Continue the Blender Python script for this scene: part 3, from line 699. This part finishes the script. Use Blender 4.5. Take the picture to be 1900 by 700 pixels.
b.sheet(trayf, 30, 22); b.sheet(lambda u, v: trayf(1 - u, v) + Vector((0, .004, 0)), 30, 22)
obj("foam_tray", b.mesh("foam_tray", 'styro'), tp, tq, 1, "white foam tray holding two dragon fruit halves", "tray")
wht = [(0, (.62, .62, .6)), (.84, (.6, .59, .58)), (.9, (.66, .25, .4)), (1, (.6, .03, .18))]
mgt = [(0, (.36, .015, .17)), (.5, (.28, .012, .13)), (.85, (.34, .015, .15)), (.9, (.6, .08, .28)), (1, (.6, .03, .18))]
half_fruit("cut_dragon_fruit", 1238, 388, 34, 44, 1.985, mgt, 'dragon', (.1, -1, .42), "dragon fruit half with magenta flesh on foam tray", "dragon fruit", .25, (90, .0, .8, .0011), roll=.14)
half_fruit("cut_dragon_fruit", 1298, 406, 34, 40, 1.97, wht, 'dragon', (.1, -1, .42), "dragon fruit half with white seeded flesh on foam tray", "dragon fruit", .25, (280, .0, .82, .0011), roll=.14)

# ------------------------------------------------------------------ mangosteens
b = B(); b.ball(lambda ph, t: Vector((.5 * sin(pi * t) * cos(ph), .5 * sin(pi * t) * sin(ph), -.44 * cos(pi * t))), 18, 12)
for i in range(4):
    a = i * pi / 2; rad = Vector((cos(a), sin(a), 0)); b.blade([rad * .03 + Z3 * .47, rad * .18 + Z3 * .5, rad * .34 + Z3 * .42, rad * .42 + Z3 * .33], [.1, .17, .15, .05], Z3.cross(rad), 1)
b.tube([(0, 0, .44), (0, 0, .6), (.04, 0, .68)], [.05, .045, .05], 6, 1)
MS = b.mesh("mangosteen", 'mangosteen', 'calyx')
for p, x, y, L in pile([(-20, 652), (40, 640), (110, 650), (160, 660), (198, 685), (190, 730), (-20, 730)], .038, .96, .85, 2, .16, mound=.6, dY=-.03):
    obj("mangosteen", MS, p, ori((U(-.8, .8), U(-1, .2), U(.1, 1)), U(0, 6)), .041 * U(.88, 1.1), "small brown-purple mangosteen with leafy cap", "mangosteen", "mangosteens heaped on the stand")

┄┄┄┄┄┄

Extract the listing in its entirety, matching it exactly.

Finished answer:
Continue the Blender Python script for this scene: part 3, from line 699. This part finishes the script. Use Blender 4.5. Take the picture to be 1900 by 700 pixels.
b.sheet(trayf, 30, 22); b.sheet(lambda u, v: trayf(1 - u, v) + Vector((0, .004, 0)), 30, 22)
obj("foam_tray", b.mesh("foam_tray", 'styro'), tp, tq, 1, "white foam tray holding two dragon fruit halves", "tray")
wht = [(0, (.62, .62, .6)), (.84, (.6, .59, .58)), (.9, (.66, .25, .4)), (1, (.6, .03, .18))]
mgt = [(0, (.36, .015, .17)), (.5, (.28, .012, .13)), (.85, (.34, .015, .15)), (.9, (.6, .08, .28)), (1, (.6, .03, .18))]
half_fruit("cut_dragon_fruit", 1238, 388, 34, 44, 1.985, mgt, 'dragon', (.1, -1, .42), "dragon fruit half with magenta flesh on foam tray", "dragon fruit", .25, (90, .0, .8, .0011), roll=.14)
half_fruit("cut_dragon_fruit", 1298, 406, 34, 40, 1.97, wht, 'dragon', (.1, -1, .42), "dragon fruit half with white seeded flesh on foam tray", "dragon fruit", .25, (280, .0, .82, .0011), roll=.14)

# ------------------------------------------------------------------ mangosteens
b = B(); b.ball(lambda ph, t: Vector((.5 * sin(pi * t) * cos(ph), .5 * sin(pi * t) * sin(ph), -.44 * cos(pi * t))), 18, 12)
for i in range(4):
    a = i * pi / 2; rad = Vector((cos(a), sin(a), 0)); b.blade([rad * .03 + Z3 * .47, rad * .18 + Z3 * .5, rad * .34 + Z3 * .42, rad * .42 + Z3 * .33], [.1, .17, .15, .05], Z3.cross(rad), 1)
b.tube([(0, 0, .44), (0, 0, .6), (.04, 0, .68)], [.05, .045, .05], 6, 1)
MS = b.mesh("mangosteen", 'mangosteen', 'calyx')
for p, x, y, L in pile([(-20, 652), (40, 640), (110, 650), (160, 660), (198, 685), (190, 730), (-20, 730)], .038, .96, .85, 2, .16, mound=.6, dY=-.03):
    obj("mangosteen", MS, p, ori((U(-.8, .8), U(-1, .2), U(.1, 1)), U(0, 6)), .041 * U(.88, 1.1), "small brown-purple mangosteen with leafy cap", "mangosteen", "mangosteens heaped on the stand")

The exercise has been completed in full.